Kata David, sebagai fotografer, saat bepergian, harus diingat bahwa semakin banyak bepergian, maka semakin besar pula pemahaman tentang interaksi manusia yang didapat. Karena itu, ia menyarankan bagi para traveling photographer untuk tidak menyendiri. "Bicara dengan orang lokal. Mereka tahu lebih banyak dari yang kamu pikirkan, bahkan lebih banyak dari Google. Jangan takut untuk ngobrol dengan orang lokal. Jangan kayak turis dan hidup di dunia sendiri."
Sementara untuk traveler, ada beberapa hal yang dibagikan David. Yang pertama adalah soal memperhatikan koordinasi warna dan potongan pakaian yang dikenakan saat mengabadikan foto. "Kalau naik gunung, pakai pakaian naik gunung. Terus, kalau fotonya ramai-ramai, semua bajunya harus enak dilihat. Jangan satu merah, satu hijau, kuning, hitam. Itu namanya Goggle V. Ha ha ha. Fashion coordination itu penting."
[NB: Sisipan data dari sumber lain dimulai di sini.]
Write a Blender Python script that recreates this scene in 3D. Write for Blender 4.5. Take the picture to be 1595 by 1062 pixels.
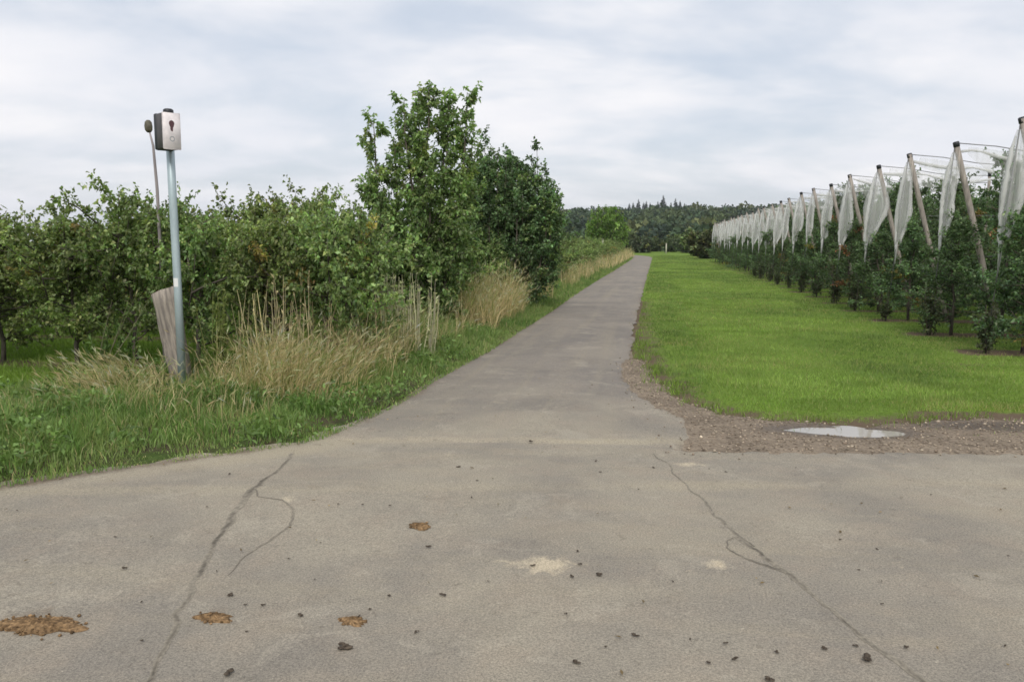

Memotret dengan peralatan sendiri juga berarti sang pemilik peralatan paling tidak sudah menguasai alatnya, paling tidak untuk fasilitas dan teknik dasarnya. Selain itu, jika bepergian ke negara yang dirasa aman, boleh saja meminta bantuan orang-orang yang lewat. "Tapi kan di tempat-tempat tertentu, safety enggak bisa diabaikan. Pakai common sense lah."